If you were looking to take the pulse of the Island arts community this week, the Harbor View Hotel was the place to be.
A large group of Island arts leaders and planners convened there Tuesday to listen to a presentation by Lyz Crane, director of partnerships and special projects at ArtPlace America. The talk was the first in a series of creative economy speakers lined up to discuss how to leverage the arts for economic prosperity on the Vineyard.
Arts Martha’s Vineyard is an arts and culture collaborative formed last year to promote creative activity on the Island. Their central marketing campaign, Fall for the Arts, bills the Vineyard as a vibrant cultural community during the fall season.
Ms. Crane, the speaker, represented ArtPlace, a collaboration of major art foundations that works to promote and fund creative placemaking in communities across the United States. Placemaking is the process of redesigning and planning public spaces to promote commerce and well-being. The term creative placemaking has a wide range of applications, and the projects funded by ArtPlace grants vary. “It can mean many things, and it can be a little hard to define,” she said.

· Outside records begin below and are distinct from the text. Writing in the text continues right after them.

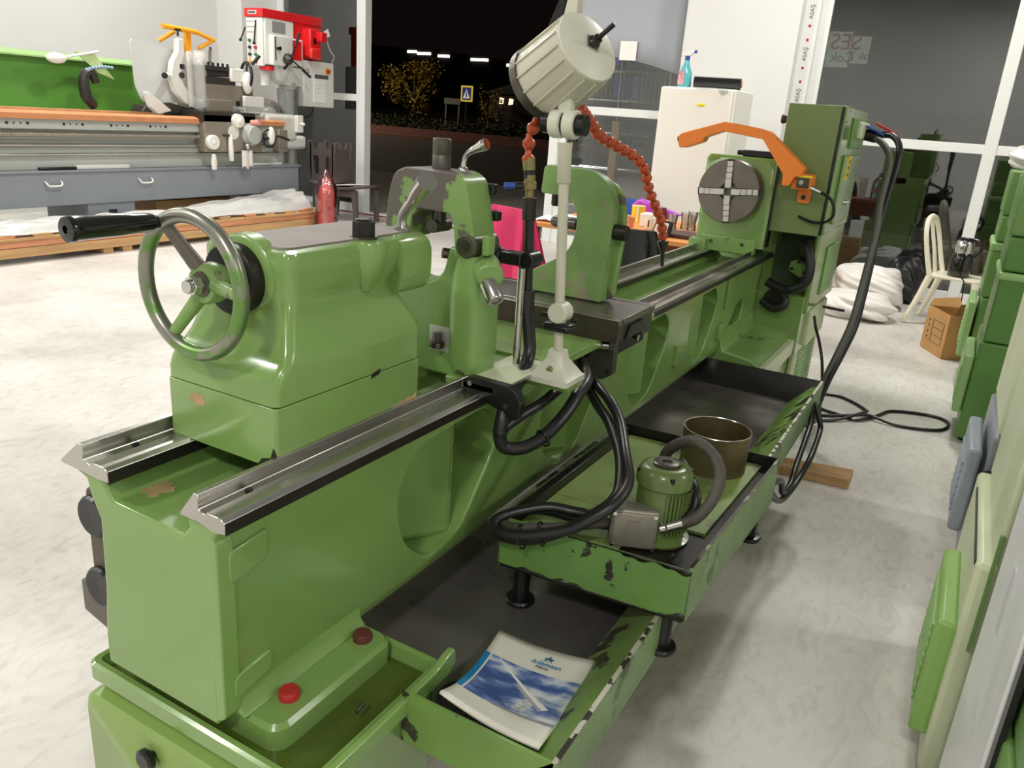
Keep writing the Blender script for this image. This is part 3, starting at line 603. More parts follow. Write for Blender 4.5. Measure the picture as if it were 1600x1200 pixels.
# ---- steady rest
sr = obj('steady_rest', B().prism(rpoly([(-1.205, .909), (-.90, .909), (-.895, .96), (-.91, 1.212), (-.985, 1.212), (-1.0, 1.15), (-1.03, 1.125), (-1.08, 1.125), (-1.105, 1.15), (-1.11, 1.215), (-1.165, 1.215), (-1.205, 1.1)], [.01, .01, .02, .01, .01, .02, .03, .03, .02, .01, .01, .05]), 'y', 1.475, 1.545), GREEN_CHIP, LA, bevel=.006)
obj('front_post', B().loft([rrect(-.957, -.888, 1.452, 1.55, .932, .02), rrect(-.968, -.882, 1.445, 1.553, .96, .03), rrect(-.972, -.882, 1.445, 1.553, 1.09, .03), rrect(-.970, -.888, 1.448, 1.55, 1.15, .03), rrect(-.955, -.905, 1.452, 1.545, 1.2, .02)]), GREEN_CHIP, sr, sharp=55)
obj('arch', B().prism(rpoly([(-1.152, 1.218), (-1.142, 1.315), (-1.127, 1.36), (-1.10, 1.374), (-.965, 1.374), (-.938, 1.358), (-.926, 1.31), (-.905, 1.218), (-.955, 1.186), (-.965, 1.272), (-.975, 1.286), (-1.06, 1.288), (-1.072, 1.27), (-1.085, 1.218)], [.01, .03, .03, .02, .02, .03, .03, .02, .015, .02, .012, .012, .02, .01]), 'y', 1.452, 1.545), GREEN_WORN, sr, bevel=.009, seg=3)
obj('hinge_lug', B().cyl((-.926, 1.447, 1.222), (-.926, 1.55, 1.222), .026, n=24), mat('oily_dark_green', (66, 70, 50), .35, var=.4, vscale=20), sr, bevel=.003)
obj('hinge_pin', B().cyl((-.926, 1.441, 1.226), (-.926, 1.449, 1.226), .010, n=18), STEEL_D, sr)
obj('hinge_link', B().prism(rpoly([(-.893, 1.205), (-.876, 1.205), (-.876, 1.25), (-.893, 1.25)], .006), 'y', 1.46, 1.49), GREEN_CHIP, sr, bevel=.003)
obj('top_quill', B().rev((-1.032, 1.498, 1.372), (0, 0, 1), [(0, .0205), (.030, .0205), (.031, .0198), (.033, .0198), (.034, .0205), (.064, .0205), (.067, .017)], 28), STEEL_D, sr)
obj('top_jaw', B().cyl((-1.032, 1.498, 1.285), (-1.032, 1.498, 1.25), .016, n=20).cyl((-1.032, 1.47, 1.25), (-1.032, 1.53, 1.25), .015, n=20), STEEL_D, sr)
obj('clamp_lever', B().tube([(-0.985, 1.515, 1.372), (-0.984, 1.515, 1.394), (-0.976, 1.515, 1.410), (-0.957, 1.515, 1.422), (-0.938, 1.515, 1.431), (-0.928, 1.515, 1.435)], [.008, .0055, .006, .0085, .0125, .0125], 16), CHROME, sr)
obj('lever_foot', B().rev((-.985, 1.515, 1.3725), (0, 0, 1), [(0, .012), (.006, .011), (.01, .007)], 16), CHROME, sr)
obj('quill_boss', B().cyl((-.905, 1.50, 1.175), (-.858, 1.448, 1.165), .034, .030, 20), GREEN_CHIP, sr, bevel=.005)
obj('side_quill', B().rev((-.868, 1.455, 1.150), (.62, -.30, -.62), [(0, .020), (.045, .020), (.048, .018), (.048, .012), (.043, .011)], 24), STEEL, sr)
obj('rear_quill', B().rev((-.985, 1.50, 1.19), (-.6, -.6, .1), [(0, .012), (.03, .012)], 16), STEEL_D, sr)
obj('clamp_bolt', B().cyl((-1.0, 1.462, .978), (-1.0, 1.462, .99), .018, n=24).cyl((-1.0, 1.462, .99), (-1.0, 1.462, 1.012), .011, n=6), STEEL_D, sr)
obj('clamp_recess', B().box((-1.03, 1.4735, .965), (-.975, 1.476, 1.025)), JAWM, sr)
obj('back_fitting', B().box((-.950, 1.543, 1.325), (-.922, 1.566, 1.35)), BLACKP, sr, bevel=.003)
obj('back_fitting', B().box((-.940, 1.543, 1.27), (-.908, 1.566, 1.292)), BLACKP, sr, bevel=.003)
# ---- carriage
cg = obj('carriage', B().prism(rpoly([(-1.25, .909), (-.80, .909), (-.79, .915), (-.79, .936), (-1.25, .936)], .004), 'y', 1.66, 2.36), GREEN, LA, bevel=.004)
obj('front_wing', B().box((-.952, 1.43, .9085), (-.82, 1.70, .928)), GREEN, cg, bevel=.004)
obj('wing_plate', B().box((-.905, 1.462, .928), (-.80, 1.66, .9345)), CREAM_G, cg, bevel=.002)
obj('wing_plate_edge', B().box((-.909, 1.458, .926), (-.796, 1.664, .9315)), STEEL, cg)
obj('wiper_plate', B().prism(rpoly([(-.905, .908), (-.76, .862), (-.752, .90), (-.765, .928), (-.785, .936), (-.89, .938), (-.905, .93)], .008), 'y', 1.43, 1.456), BLACKP, cg, bevel=.002)
for (x, z) in ((-.885, .924), (-.79, .89)): obj('wiper_screw', B().cyl((x, 1.431, z), (x, 1.428, z), .006, n=12), CHROME, cg)
obj('slide_base', B().box((-1.2, 1.95, .935), (-.86, 2.2, .96)), GREEN_WORN, cg, bevel=.003)
cs = obj('cross_slide', B().box((-1.27, 1.936, .936), (-.745, 2.205, .986)), STEEL_D, cg, bevel=.003)
for (a, b2) in ((1.960, 1.972), (2.168, 2.180)): obj('slide_slot_shade', B().box((-1.268, a, .984), (-.7445, b2, .9875)), BLACKP, cs)  # black strips stand in for the shade inside the T-slots
for (a, b2) in ((1.934, 1.961), (1.971, 2.169), (2.179, 2.208)):
    obj('slide_strip', B().box((-1.272, a, .982), (-.74, b2, 1.0)), mat('scraped_slide_steel', (128, 123, 116), .3, .8, var=.12, vscale=6, rvar=.1), cs, bevel=.002)
obj('slide_face', B().box((-1.27, 1.931, .937), (-.742, 1.936, .998)), mat('brown_dark_steel', (84, 76, 66), .34, .7, var=.15, vscale=7), cs)
obj('dovetail_gap', B().prism([(1.99, .937), (2.15, .937), (2.12, .972), (2.02, .972)], 'x', -.746, -.7385), BLACKP, cs)
obj('screw_end', B().cyl((-.75, 2.08, .925), (-.735, 2.08, .925), .01, n=14), CHROME, cg)
ap = obj('apron_plate', B().prism(rpoly([(-.878, .935), (-.858, .935), (-.85, .885), (-.838, .872), (-.822, .89), (-.818, .928), (-.80, .935), (-.754, .935), (-.754, .84), (-.775, .825), (-.85, .798), (-.868, .80)], .004), 'y', 1.955, 1.985), STEEL_D, cg, bevel=.002)
for (x, z) in ((-.866, .88), (-.768, .846)): obj('plate_hole', B().cyl((x, 1.956, z), (x, 1.9535, z), .006, n=12), BLACKP, ap)
obj('apron_rod', B().cyl((-.815, 1.95, .915), (-.765, 1.95, .92), .012, n=16), CHROME, ap)
obj('apron_back', B().box((-.90, 2.0, .86), (-.795, 2.3, .935)), STEEL_B, cg, bevel=.004)
obj('apron_lip', B().box((-.80, 2.16, .91), (-.755, 2.24, .95)), STEEL_D, cg, bevel=.003)
# hose carrier: straight rod, dark pipe and clamp
rd = obj('hose_carrier', B().cyl((-.866, 1.60, 1.165), (-.863, 1.60, .93), .009, n=16), STEEL, LA)
obj('coolant_riser', B().cyl((-.862, 1.63, 1.095), (-.873, 1.63, 1.29), .0115, n=14), mat('black_riser', (34, 33, 30), .45, .2), rd)
obj('riser_union', B().cyl((-.8735, 1.63, 1.27), (-.8765, 1.63, 1.322), .0165, n=6), STEEL_B, rd, bevel=.002)
obj('riser_nut', B().cyl((-.86, 1.63, 1.055), (-.862, 1.63, 1.11), .0175, n=6), BLACKP, rd, bevel=.002)
obj('clamp_block', B().box((-.925, 1.595, 1.168), (-.87, 1.64, 1.196)).cyl((-.862, 1.605, 1.182), (-.862, 1.66, 1.182), .02, n=18), BLACKP, rd, bevel=.003)
obj('clamp_knob', B().rev((-.925, 1.615, 1.182), (-1, 0, 0), [(0, .012), (.006, .02), (.02, .024), (.03, .024), (.034, .02)], 14), BLACKP, rd)
obj('brass_fitting', B().rev((-.8765, 1.63, 1.322), (-.06, 0, 1), [(0, .010), (.018, .010), (.019, .0155), (.034, .0155), (.036, .0125), (.05, .0125)], 18), BRASS, rd)
obj('valve_body', B().cyl((-.8805, 1.63, 1.365), (-.882, 1.63, 1.382), .0125, n=18), BLACKP, rd)
obj('valve_top', B().cyl((-.882, 1.63, 1.382), (-.886, 1.63, 1.408), .0135, .0145, 18), BRASS, rd)
obj('valve_handle', B().cyl((-.88, 1.63, 1.348), (-.905, 1.61, 1.346), .008, n=12), BLACKP, rd)
obj('valve_handle_tip', B().cyl((-.905, 1.61, 1.346), (-.925, 1.595, 1.345), .007, n=12), BLUEP, rd)
beadb = B().rev((0, 0, 0), (0, 0, 1), [(-.019, .0062), (-.017, .0092), (-.011, .0132), (-.005, .0150), (.000, .0146), (.004, .0100), (.008, .0074), (.017, .0070)], 16)
PL = [(-.887, 1.63, 1.41), (-.889, 1.63, 1.433), (-.888, 1.63, 1.456), (-.880, 1.632, 1.478), (-.860, 1.64, 1.488), (-.838, 1.655, 1.492), (-.82, 1.675, 1.500), (-.812, 1.70, 1.512), (-.812, 1.73, 1.518)]
PR = [(-0.818, 1.755, 1.512), (-0.819, 1.781, 1.503), (-0.819, 1.811, 1.49), (-0.823, 1.842, 1.474), (-0.827, 1.872, 1.462), (-0.823, 1.903, 1.457), (-0.818, 1.933, 1.447), (-0.813, 1.964, 1.44), (-0.807, 1.994, 1.431), (-0.797, 2.025, 1.422), (-0.785, 2.056, 1.407), (-0.778, 2.086, 1.383), (-0.779, 2.117, 1.353), (-0.780, 2.147, 1.323), (-0.774, 2.178, 1.293), (-0.77, 2.208, 1.265), (-0.767, 2.239, 1.237), (-0.769, 2.269, 1.205), (-0.774, 2.3, 1.177)]
pts = [V(p) for p in PL + PR]
ch = obj('coolant_nozzle', B().rev((-.774, 2.3, 1.172), (.1, 0, -1), [(0, .017), (.006, .017), (.03, .007), (.075, .0055)], 16), BLACKP, LA)
bead_me = None
dist = 0; acc = [pts[0]]
for a, b2 in zip(pts[:-1], pts[1:]):
    n = 6
    for k in range(1, n + 1): acc.append(a.lerp(b2, k / n))
step = .0325; last = acc[0]; run = 0; prev = acc[0]; spots = [(acc[0], (acc[3] - acc[0]).normalized())]
for p in acc[1:]:
    run += (p - prev).length
    if run >= step: spots.append((p, (p - last).normalized())); last = p; run = 0
    prev = p
for (p, d) in spots:
    if bead_me is None:
        o = obj('hose_segment', beadb, BEAD, ch); bead_me = o.data
    else:
        o = bpy.data.objects.new('hose_segment', bead_me); COL.objects.link(o); o.parent = ch
    q = V((0, 0, 1)).rotation_difference(d)
    # prototype mesh sits at -origin; rotate about its own centre
    og = root_org(ch)
    o.matrix_local = Matrix.Translation(p - og) @ q.to_matrix().to_4x4() @ Matrix.Translation(og)
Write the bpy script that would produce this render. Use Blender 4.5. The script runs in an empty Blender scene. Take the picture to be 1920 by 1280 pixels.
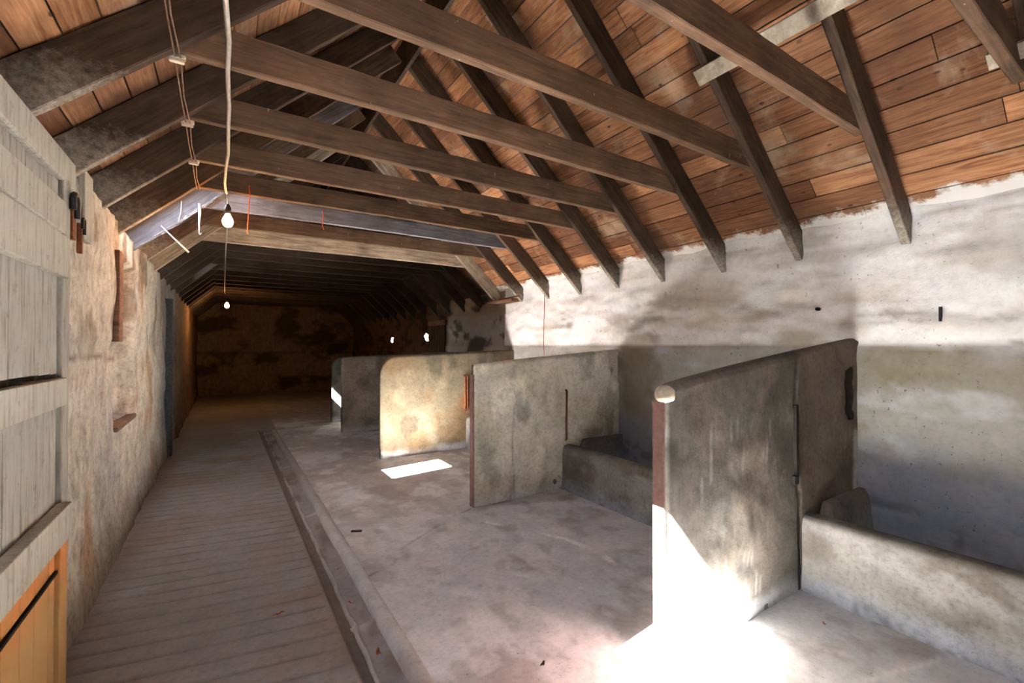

Ms. Crane described the work of grant recipients throughout the country, which she said go beyond the usual inclination to just “put a statue on it,” she said. Instead, the projects involve more sophisticated collaborations among community groups, and involve a cohesive design and branding process that helps distinguish their place from others. Many of the grant winners developed signature art events that fit their town’s brand, or formed partnerships with businesses to create cultural destinations within the community. The state of Connecticut received a grant recently to temporarily repurpose empty storefronts for art-making and for use as temporary gallery spaces. The town of Plattsville, N.Y., which was leveled by Hurricane Irene, used its ArtPlace funds to offer residencies to artists who then took part in the project to redesign the town.
In the past three years, ArtPlace has given out $43 million in funds, with individual grants valued at between $200,000 and $300,000. The grants are all for a single year and are not designed to offer sustainable funding, Ms. Crane said.
Some wondered if the ephemeral nature of the grants make them less meaningful. “It seems like one of these pop-up, brushfire-like organizations that light these brushfires and some of them get put out, and some create major fires that then translate into a national catastrophe where you can build around an art place,” said Gaston Vadasz, a retiree who lives in West Tisbury. “I think it’s a very interesting incubating idea, but . . . one always hopes that it can be sustained.”
Ms. Crane said the projects are designed to be catalysts that lend a new face to the spaces they affect and expand the possibilities for use of the space going forward. In places where grants have been used, she said she has observed an atmospheric shift. “People are excited about what the place can be.” Her foundation is similarly impermanent, she said. “There is a set period that ArtPlace will be around for,” she said, noting that it is designed to inspire communities with public funds, and then create demand within local economies for the type of creative production that the grant encouraged. “If we are successful, theoretically, the field won’t need us to go on,” she said. Instead, she hopes local and regional governments will invest in their own public art projects for the long term.
Arts Martha’s Vineyard also hopes to secure broader financial support for its marketing campaigns. Vineyard Haven is prepared to apply to the Cape Cod Chamber of Commerce for designation as a cultural district. Last year, ArtPlace named Vineyard Haven one of its top 12 small town art places.
“The ball is rolling, and we hope to be able to do more in all of our towns, and the Island as a whole,” said Ann Smith, chairman of the Arts Martha’s Vineyard steering committee.
Almost two years ago, a study found that the creative sector makes up more than 10 per cent of the Island’s economy. With a concerted effort by nonprofit organizations, local governments and the private sector, especially in the shoulder season, Arts MV reasons that they can increase that percentage. “With coordinated efforts and with planned events, we think we can drive that number even higher,” Ms. Smith said. “We are trying to educate the public that arts and culture is good for business and it’s good for Martha’s Vineyard.”
To that end, Martha’s Vineyard and Nantucket joined Fall for the Arts, a marketing campaign originally started five years ago by the Cape Cod Chamber of Commerce to promote travel to the Cape during the shoulder season. “We want to communicate that there really is a shoulder season worth traveling back for,” Ms. Smith said. The Cape Cod Chamber released a Vineyard-specific phone app last year. Arts MV posts October cultural events on its website.
The Tuesday speaker series includes an Island media panel discussion on Oct. 8; a visit from Betsy Wall, executive director of the Massachusetts Office of Travel and Tourism on Oct. 15; a talk by Wendy Northcross, director of the Cape Cod Chamber of Commerce on Oct. 22; and finally the return of speaker Helena Fruscio, state creative economy industry director with the department of Housing and Economic Development on Oct. 29.
Ms. Crane left the event with a stack of business cards, but it remained unclear whether she saw a need for her services here.
“In many ways I think the Island has achieved a distinct sense of place all on its own, with the arts and with everything already,” she said. “In many ways, I think you all are light years ahead in the ways that you crafted this beautiful sense and aesthetic in your area.”